Construction Marvel of Ancient India


Ancient India: Rich in Culture and Engineering

Rich in culture and historical background, India (previously named as Bharatvarsh) is also home to some engineering and construction marvels. In this article, we’ll be covering the ancient Indian construction sites which resemble the true architectural design with a meaning to it. You might have visited at least one in the further list and got amazed by the technicalities in design. Ancient Indian architecture dates back thousands of years ago with replicating the futuristic practical design, standing strong till date.

Starting from the eye catchy South Indian temples to the finest craftsmanship in the Northern part of the Indian Sub-continent, Indian architecture is as old as civilization itself. The earliest traces of recognizable building activity can be traced back to the settlement of the Indus valley. Every monument in India has its importance in the region, and those standing structures tell the stories of their era.

Variety of Architectural Styles

India has witnessed a variety of architectural styles emerging throughout its history. Much early Indian architecture was in the wood, which has almost always decayed or burnt, or brick, which has often been taken away for re-use. Over the course of history, it has progressed from small rock-cut cave shrines to huge temples that have extended across the Indian sub-continent and beyond, forming a style that is now seen in contemporary Hindu temples across the world.

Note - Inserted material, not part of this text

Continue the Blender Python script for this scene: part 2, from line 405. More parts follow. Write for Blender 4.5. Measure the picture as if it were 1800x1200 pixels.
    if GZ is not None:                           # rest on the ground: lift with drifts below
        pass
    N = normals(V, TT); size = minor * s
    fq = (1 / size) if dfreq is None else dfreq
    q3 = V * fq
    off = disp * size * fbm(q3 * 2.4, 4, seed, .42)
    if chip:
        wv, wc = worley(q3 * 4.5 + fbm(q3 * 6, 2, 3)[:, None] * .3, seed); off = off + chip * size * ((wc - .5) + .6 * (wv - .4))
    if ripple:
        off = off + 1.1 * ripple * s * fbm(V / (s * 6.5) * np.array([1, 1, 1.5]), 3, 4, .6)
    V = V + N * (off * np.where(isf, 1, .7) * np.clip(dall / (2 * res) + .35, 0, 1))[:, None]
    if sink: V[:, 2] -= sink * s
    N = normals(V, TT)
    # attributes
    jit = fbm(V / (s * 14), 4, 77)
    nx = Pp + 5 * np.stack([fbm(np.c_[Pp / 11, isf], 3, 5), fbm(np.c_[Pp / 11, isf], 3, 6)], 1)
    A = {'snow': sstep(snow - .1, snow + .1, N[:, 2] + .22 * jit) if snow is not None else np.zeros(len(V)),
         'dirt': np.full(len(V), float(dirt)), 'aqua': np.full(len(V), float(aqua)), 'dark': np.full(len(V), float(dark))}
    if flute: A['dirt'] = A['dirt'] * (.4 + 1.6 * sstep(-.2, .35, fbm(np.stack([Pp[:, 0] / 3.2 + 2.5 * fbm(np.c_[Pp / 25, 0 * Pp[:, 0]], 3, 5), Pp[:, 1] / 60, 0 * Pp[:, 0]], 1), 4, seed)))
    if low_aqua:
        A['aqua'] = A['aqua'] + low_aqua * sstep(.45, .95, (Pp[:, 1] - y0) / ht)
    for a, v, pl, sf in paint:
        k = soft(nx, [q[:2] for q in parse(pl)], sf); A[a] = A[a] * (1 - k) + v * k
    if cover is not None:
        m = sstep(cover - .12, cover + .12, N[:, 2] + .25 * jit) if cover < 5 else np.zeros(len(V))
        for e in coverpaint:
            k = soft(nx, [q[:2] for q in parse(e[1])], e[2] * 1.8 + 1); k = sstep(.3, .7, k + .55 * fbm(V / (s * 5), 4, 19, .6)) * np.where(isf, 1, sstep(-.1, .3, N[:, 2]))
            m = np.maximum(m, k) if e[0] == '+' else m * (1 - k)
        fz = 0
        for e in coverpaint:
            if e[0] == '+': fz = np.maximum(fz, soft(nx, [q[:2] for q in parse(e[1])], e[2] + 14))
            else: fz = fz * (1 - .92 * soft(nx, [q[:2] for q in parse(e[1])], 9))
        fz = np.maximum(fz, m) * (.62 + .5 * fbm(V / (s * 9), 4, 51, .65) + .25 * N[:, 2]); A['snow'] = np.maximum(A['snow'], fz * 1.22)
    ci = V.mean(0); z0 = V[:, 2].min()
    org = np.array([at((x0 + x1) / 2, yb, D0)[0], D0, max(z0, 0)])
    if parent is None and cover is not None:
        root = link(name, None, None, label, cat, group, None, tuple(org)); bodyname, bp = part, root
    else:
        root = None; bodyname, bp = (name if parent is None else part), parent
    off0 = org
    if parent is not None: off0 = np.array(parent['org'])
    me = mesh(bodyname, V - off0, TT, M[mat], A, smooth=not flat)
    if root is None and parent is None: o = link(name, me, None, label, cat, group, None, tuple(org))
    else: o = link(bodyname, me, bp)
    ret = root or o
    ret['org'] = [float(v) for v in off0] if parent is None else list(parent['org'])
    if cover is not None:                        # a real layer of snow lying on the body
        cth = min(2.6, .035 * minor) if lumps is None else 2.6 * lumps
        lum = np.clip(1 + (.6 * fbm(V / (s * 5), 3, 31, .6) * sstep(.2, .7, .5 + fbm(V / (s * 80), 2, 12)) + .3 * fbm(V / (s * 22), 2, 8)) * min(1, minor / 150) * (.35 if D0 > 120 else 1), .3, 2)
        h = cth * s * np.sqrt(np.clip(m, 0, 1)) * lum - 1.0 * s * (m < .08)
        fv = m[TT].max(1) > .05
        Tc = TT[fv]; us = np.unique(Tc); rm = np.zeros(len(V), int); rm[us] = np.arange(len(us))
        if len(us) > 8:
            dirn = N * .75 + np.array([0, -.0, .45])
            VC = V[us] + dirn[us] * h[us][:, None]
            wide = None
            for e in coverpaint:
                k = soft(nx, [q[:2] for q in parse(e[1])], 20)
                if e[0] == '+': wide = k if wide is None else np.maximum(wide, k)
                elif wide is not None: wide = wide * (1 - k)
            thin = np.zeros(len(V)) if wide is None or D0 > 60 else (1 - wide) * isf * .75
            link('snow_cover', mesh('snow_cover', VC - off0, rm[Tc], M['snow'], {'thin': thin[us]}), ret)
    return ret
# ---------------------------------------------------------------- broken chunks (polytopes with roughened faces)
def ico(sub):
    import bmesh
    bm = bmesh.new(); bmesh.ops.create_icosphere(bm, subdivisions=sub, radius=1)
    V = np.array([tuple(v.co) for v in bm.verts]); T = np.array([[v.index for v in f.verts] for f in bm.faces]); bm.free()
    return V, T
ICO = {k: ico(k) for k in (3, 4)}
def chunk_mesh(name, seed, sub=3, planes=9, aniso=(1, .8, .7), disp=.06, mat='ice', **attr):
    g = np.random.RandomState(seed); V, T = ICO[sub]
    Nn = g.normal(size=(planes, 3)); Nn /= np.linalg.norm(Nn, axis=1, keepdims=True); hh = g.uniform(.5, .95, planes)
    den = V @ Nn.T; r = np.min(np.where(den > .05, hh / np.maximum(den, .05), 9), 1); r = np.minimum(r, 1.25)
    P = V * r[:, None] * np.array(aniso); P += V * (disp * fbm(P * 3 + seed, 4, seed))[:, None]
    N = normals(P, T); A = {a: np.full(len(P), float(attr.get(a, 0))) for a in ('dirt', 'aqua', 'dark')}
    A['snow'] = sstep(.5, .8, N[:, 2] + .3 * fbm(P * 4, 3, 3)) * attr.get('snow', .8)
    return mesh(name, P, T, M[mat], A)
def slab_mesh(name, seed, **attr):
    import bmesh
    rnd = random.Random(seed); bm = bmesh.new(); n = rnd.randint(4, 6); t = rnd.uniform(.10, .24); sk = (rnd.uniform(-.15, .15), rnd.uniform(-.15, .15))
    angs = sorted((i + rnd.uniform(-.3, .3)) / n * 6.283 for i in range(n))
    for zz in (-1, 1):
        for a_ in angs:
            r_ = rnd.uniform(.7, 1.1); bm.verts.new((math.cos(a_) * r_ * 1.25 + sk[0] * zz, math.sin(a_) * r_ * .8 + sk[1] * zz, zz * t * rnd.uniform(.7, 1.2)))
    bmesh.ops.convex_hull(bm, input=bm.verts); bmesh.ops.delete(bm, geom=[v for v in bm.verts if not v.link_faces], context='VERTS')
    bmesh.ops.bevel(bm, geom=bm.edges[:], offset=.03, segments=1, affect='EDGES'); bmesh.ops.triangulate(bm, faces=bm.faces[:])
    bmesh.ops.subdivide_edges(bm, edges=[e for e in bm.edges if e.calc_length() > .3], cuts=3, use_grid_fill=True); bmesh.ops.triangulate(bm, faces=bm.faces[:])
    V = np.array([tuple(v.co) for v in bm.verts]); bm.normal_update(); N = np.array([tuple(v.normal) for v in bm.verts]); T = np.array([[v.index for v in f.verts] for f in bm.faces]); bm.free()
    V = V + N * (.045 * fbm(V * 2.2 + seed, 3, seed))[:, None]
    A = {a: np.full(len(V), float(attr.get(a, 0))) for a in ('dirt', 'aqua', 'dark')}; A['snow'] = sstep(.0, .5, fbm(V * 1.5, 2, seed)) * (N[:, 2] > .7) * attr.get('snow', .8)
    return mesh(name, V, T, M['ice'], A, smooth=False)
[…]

If not so wrong in numbers, India which is also pronounced as ‘Bharatvarsh’ had been in existence for the last 5’000 years. It all starts from the Indus valley civilization and went on the journey with changes in the dynasties and rulers in place. Archeologists around the globe discovered many sites in recent times which showcased how well-planned cities, buildings, and temples were in Bharatvarsh. To keep it short, we’ll be covering some examples of architectural marvels which include Temple architecture, Dravidian architecture, Cave architecture & Rock-Cut architecture.

1. Temple Architecture

Temple architecture has deep roots in India. It has developed in almost all the regions in the country. Primarily, the Indian temple architecture varies as we cross the regions; South Indian temples are huge and are carved with many designs, as compared to the northern temples in the Himalayan ranges they are small in size and have different architectural styles.

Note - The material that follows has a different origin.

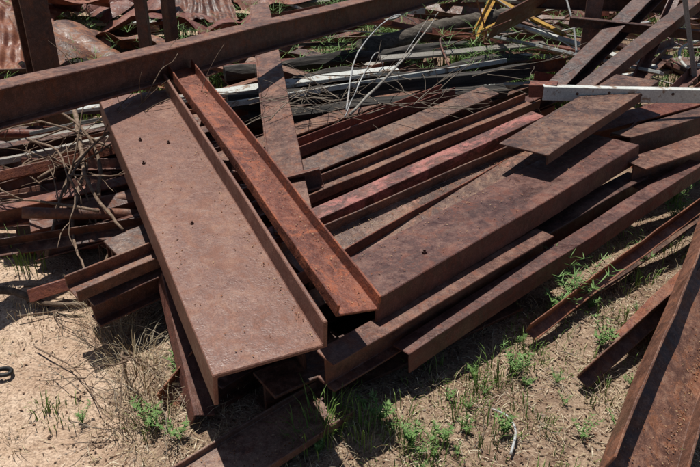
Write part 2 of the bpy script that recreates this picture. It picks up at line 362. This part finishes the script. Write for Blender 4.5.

To name a few: Southern temples to visit for their marvelous architectural design are Meenakshi Temple in Madurai, Tamil Nadu; Vittala Temple in Hampi, Karnataka. To the east, you can visit Sun Temple in Konark, Odisha.

2. Dravidian Architecture

Dravidian culture emerged in the southern part of India. The Dravidian architectural style emerged thousands of years ago. The structures built by the native Dravidian people were primarily named kovils are epic instances of Dravidian architecture. Texts from the 5th to 7th century CE is a guidebook on the Dravidian style of Vastu Shastra design, construction, sculpture, and joinery techniques.

3. Cave Architecture & Rock-Cut Architecture

In India, caves have long been regarded as sacred places. Caves that were enlarged or entirely man-made were believed to be as sacred as natural caves. The sanctuary in all Indian religious structures, even free-standing ones, was designed to have the same cave-like feeling, as it is generally small and dark, without natural light.

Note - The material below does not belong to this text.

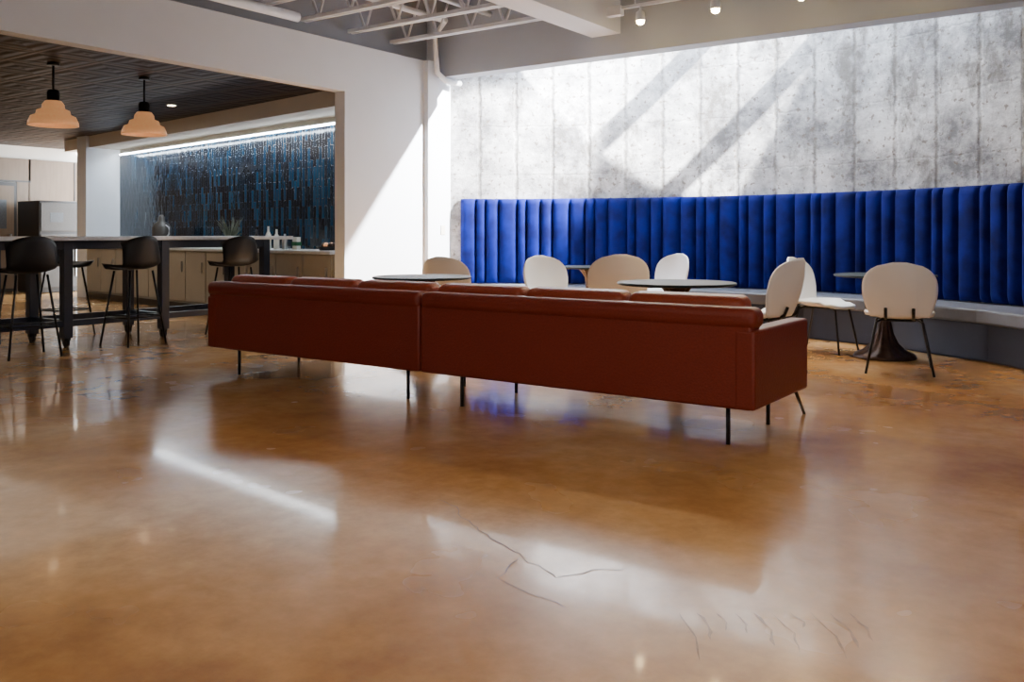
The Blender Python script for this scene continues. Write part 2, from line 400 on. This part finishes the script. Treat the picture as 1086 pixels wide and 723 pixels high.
stool(-8.22,4.02,pi/2-.12); stool(-8.26,5.08,pi/2+.1); stool(-8.2,6.24,pi/2-.1)
stool(-9.62,3.4,-pi/2); stool(-9.62,5.1,-pi/2+.2)

def kw(lx,ly): 
    return (KO[0]+lx*math.cos(ang)-ly*math.sin(ang),KO[1]+lx*math.sin(ang)+ly*math.cos(ang),.9)
b=B(); b.lathe([(.13,0),(.14,.02),(.14,.3),(.11,.36),(.05,.40),(.05,.46),(.02,.5)],(0,0,.0),'darksteel',28); b.tube([(.1,0,.12),(.2,0,.2),(.2,0,.3),(.1,0,.34)],.012,'steel',8); b.done('coffee_urn',kw(-5.1,-.35))
for lx,k,h in ((-1.95,'paper',.30),(-1.75,'paper',.26),(-2.25,'dark',.26),(-1.55,'steel',.2)):
    b=B(); b.lathe([(.035,0),(.038,.01),(.038,h*.6),(.015,h*.78),(.013,h),(.016,h)],(0,0,0),k,20); b.done('bottle',kw(lx,-.35))
b=B(); b.box(-.05,.05,-.03,.03,0,.16,'paper',.005); b.box(-.055,.055,-.035,.035,.05,.10,'glassg'); b.done('carton',kw(-1.2,-.4),ang)
b=B(); b.lathe([(.12,0),(.16,.05),(.15,.05),(.11,.01)],(0,0,0),'dark',24)
for i in range(9):
    a=i*.7; b.lathe([(.01,.0),(.035,.02),(.035,.05),(.01,.075)],(.07*math.cos(a),.07*math.sin(a),.02),'copper' if i%2 else 'bronze',10)
b.done('snack_bowl',kw(-.55,-.35))
b=B()
b.lathe([(.06,0),(.08,.08),(.06,.12)],(0,0,0),'bronze',20)
for i in range(60):
    a=random.random()*6.28; r=.1+random.random()*.1; h=.2+random.random()*.25
    b.tube([(0,0,.1),(r*.5*math.cos(a),r*.5*math.sin(a),h*.7),(r*math.cos(a),r*math.sin(a),h)],.009,'plant',5,r1=.002)
b.done('potted_plant',kw(-3.0,-.32))

# ---------------------------------------------------------------- curved banquette
b=B()
a0,a1=math.radians(128.5),math.radians(12); zb,ztop=.47,1.55
t=a0; widths=[.20,.12,.17,.25,.11,.19,.15,.23]; i=0; ro=R-.01
while t>a1:
    w=widths[i%8]; dt=w/R; i+=1
    P=[]; m=8
    zs=[zb,zb+.03,zb+.08,ztop-.08,ztop-.025,ztop]
    zd=[.03,.055,.07,.07,.055,.02]
    for z,d in zip(zs,zd):
        row=[]
        for j in range(m+1):
            s=-1+2*j/m; dep=d*(max(0,1-abs(s)**2.6))**.5 + .035
            tt=t-dt*(j/m); r=ro-dep
            row.append(Vector((CX+r*math.cos(tt),CY+r*math.sin(tt),z)))
        P.append(row)
    top=[Vector((CX+ro*math.cos(t-dt*(j/m)),CY+ro*math.sin(t-dt*(j/m)),ztop)) for j in range(m+1)]
    P.append(top); b.grid(P,'velvet'); t-=dt
b.done('banquette_back_cushion',recalc=True)
b=B()
def ring(r0,r1,z0,z1,k,seg,A0=a0,A1=a1):
    prev=None
    fs=[]
    for i in range(seg+1):
        t=A0+(A1-A0)*i/seg
        q=[b.bm.verts.new((CX+r*math.cos(t),CY+r*math.sin(t),z)) for r,z in ((r0,z0),(r0,z1),(r1,z1),(r1,z0))]
        if prev:
            for k_ in range(4): fs.append(b.bm.faces.new((prev[k_],q[k_],q[(k_+1)%4],prev[(k_+1)%4])))
        else: fs.append(b.bm.faces.new(q))
        prev=q
    fs.append(b.bm.faces.new(prev[::-1])); b._tag(fs,k)
ring(4.62,R-.02,0,.34,'plinth',9); ring(4.50,R-.03,.34,.46,'seat',9)
o=b.done('banquette_bench')
md=o.modifiers.new('b','BEVEL'); md.width=.02; md.segments=3; md.limit_method='ANGLE'; md.angle_limit=math.radians(50)
b=B(); b.box(-.006,.006,-.045,.045,.14,.28,'paper',.003); b.box(-.009,.0,-.02,.02,.17,.2,'dark'); b.box(-.009,.0,-.02,.02,.22,.25,'dark')
tt=math.radians(33); b.done('wall_outlet',(CX+4.58*math.cos(tt),CY+4.58*math.sin(tt),0),tt)

# ---------------------------------------------------------------- sofa
def sofa(x0,x1,name,left_arm,right_arm):
    b=B(); y=4.37; W=x1-x0
    bx0=.02 if left_arm else 0; bx1=W-.02 if right_arm else W
    b.box(bx0,bx1,0.002,.14,.205,.64,'leather',.015)
    b.box(-.004,W+.004,-.012,.15,.612,.725,'leather',.045,5)
    b.box(.02,W-.02,.1,.86,.205,.31,'leather',.015)
    if right_arm: b.box(W-.11,W,0,.86,.207,.612,'leather',.016,3)
    if left_arm: b.box(0,.11,0,.86,.207,.612,'leather',.016,3)
    xa=.10 if left_arm else .01; xb=W-.10 if right_arm else W-.01
    n=3; cw=(xb-xa)/n
    for i in range(n):
        b.box(xa+i*cw+.006,xa+(i+1)*cw-.006,.16,.90,.31,.44,'leather2',.035,4)
        b.box(xa+i*cw+.008,xa+(i+1)*cw-.008,.13,.30,.43,.775,'leather2',.055,5,rot=Matrix.Rotation(.10,3,'X'))
    for lx in (.27,W-.18):
        for ly in (.1,.70):
            b.tube([(lx,ly,.21),(lx,ly,0)],.012,'black',10)
    if right_arm:
        b.tube([(W-.08,.84,.215),(W-.11,1.14,.0)],.010,'black',10)
    b.box(.05,W-.05,.08,.10,.195,.21,'black'); b.box(.05,W-.05,.69,.71,.195,.21,'black')
    return b.done(name,(x0,y,0))
sofa(-6.08,-3.86,'sofa',True,False); sofa(-3.85,-1.62,'sofa',False,True)

# ---------------------------------------------------------------- cafe tables & chairs
def table(x,y,r=.43,h=.74):
    b=B()
    b.lathe([(r-.02,h-.022),(r,h-.016),(r,h-.004),(r-.006,h)],(0,0,0),'ttop',56)
    prof=[(.26,0),(.265,.015),(.24,.035),(.17,.07),(.11,.13),(.07,.22),(.05,.32),(.045,.5),(.055,.62),(.10,.69),(.13,.718)]
    seg=48; rings=[]
    for (rr,z) in prof:
        rings.append([b.bm.verts.new(((rr*(1+.07*math.cos(12*2*pi*j/seg)*(z>.02)))*math.cos(2*pi*j/seg),(rr*(1+.07*math.cos(12*2*pi*j/seg)*(z>.02)))*math.sin(2*pi*j/seg),z)) for j in range(seg)])
    fs=[]
    for i in range(len(rings)-1):
        for j in range(seg): fs.append(b.bm.faces.new((rings[i][j],rings[i][(j+1)%seg],rings[i+1][(j+1)%seg],rings[i+1][j])))
    fs.append(b.bm.faces.new(rings[0][::-1])); fs.append(b.bm.faces.new(rings[-1]))
    b._tag(fs,'bronze',True)
    b.done('round_cafe_table',(x,y,0))
table(-1.93,8.42); table(-2.89,6.17,.44); table(-5.05,5.76,.42); table(-5.07,8.6,.36)

def chair(x,y,rz,k='shell',sc=1.0):
    b=B()
    P=[]; nr=8; ns=32
    for i in range(nr+1):
        q=i/nr; row=[]
        for j in range(ns+1):
            a=2*pi*j/ns; ca,sa=math.cos(a),math.sin(a)
            rr=(abs(ca)**2.5+abs(sa)**2.5)**(-1/2.5)
            w=.255*rr*q*(1+.06*sa)
            z=.44+.045*q**3*(1 if sa<.3 else .35)-.02*(q if sa>.6 else 0)*max(0,sa)
            row.append(Vector((w*ca,w*sa*.95+.01,z)))
        P.append(row)
    c=b.bm.verts.new((0,.01,.44)); vs=[[b.bm.verts.new(p) for p in row[:-1]] for row in P[1:]]
    fs=[b.bm.faces.new((c,vs[0][j],vs[0][(j+1)%ns])) for j in range(ns)]
    for i in range(len(vs)-1):
        for j in range(ns): fs.append(b.bm.faces.new((vs[i][j],vs[i+1][j],vs[i+1][(j+1)%ns],vs[i][(j+1)%ns])))
    b._tag(fs,k,True); bmesh.ops.recalc_face_normals(b.bm,faces=fs); 
    r=bmesh.ops.solidify(b.bm,geom=fs,thickness=.022); b._tag([g for g in r['geom'] if isinstance(g,bmesh.types.BMFace)],k,True)
    P=[]
    nt_=16
    for i in range(nt_+1):
        q=i/nt_; z=.445+.435*q
        if q<.5: w=.215+.06*math.sin(q/.5*pi/2)
        else: w=.275*max(.02,(1-((q-.5)/.5)**2.6))**(1/2.3)
        row=[]
        for j in range(15):
            s=-1+2*j/14
            xx=w*math.sin(s*1.25)/math.sin(1.25)
            yy=-.235-.10*q-.03*math.sin(q*pi)+ .62*(1-math.cos(xx/.30*1.05))*.40
            row.append(Vector((xx,yy,z)))
        P.append(row)
    b.grid(P,k,thick=.02)
    b.tube([(-.10,-.20,.43),(-.10,-.25,.46),(-.10,-.275,.52)],.012,'black',8); b.tube([(.10,-.20,.43),(.10,-.25,.46),(.10,-.275,.52)],.012,'black',8)
    for sx in (-1,1):
        b.tube([(sx*.12,.10,.425),(sx*.17,.17,.40),(sx*.245,.235,0)],.010,'black',8)
        b.tube([(sx*.12,-.12,.425),(sx*.17,-.17,.40),(sx*.245,-.27,0)],.010,'black',8)
    b.box(-.12,.12,-.13,.11,.405,.42,'black',.005)
    b.done('shell_chair',(x,y,0),rz,scale=sc)
def face(x,y,tx,ty): return math.atan2(ty-y,tx-x)-pi/2
chair(-1.65,7.68,face(-1.65,7.7,-1.93,8.42)-.15,sc=1.0)
chair(-2.50,8.55,face(-2.5,8.55,-1.93,8.5))
chair(-2.53,6.92,face(-2.53,6.95,-3.5,7.05),sc=1.04)
chair(-5.70,7.03,face(-5.70,7.03,-6.05,9.0),'shell_shaded')
chair(-4.12,7.45,face(-4.12,7.45,-5.0,8.6),'shell_shaded',1.04)
chair(-4.80,7.52,face(-4.8,7.52,-4.36,7.35))
chair(-4.45,9.0,face(-4.45,9.0,-4.9,8.0))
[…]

Indian rock-cut architecture is more varied and found in greater abundance in the country than any other form of rock-cut architecture around the world. There are more than 1, 500 known rock-cut structures in India. Many of these structures contain artwork of global importance, and most are adorned with exquisite stone carvings. These ancient and medieval structures represent significant achievements of structural engineering and craftsmanship.

Monuments worth visiting in Cave & Rock-Cut architecture are: Barbar caves, Karla caves, Ajanta caves, Pandavleni caves, Tulja caves, and the largest rock-cut Hindu temple Kialshnath Temple.

There’s a lot more to say in the context of engineering and construction marvel of Ancient Bharat/India.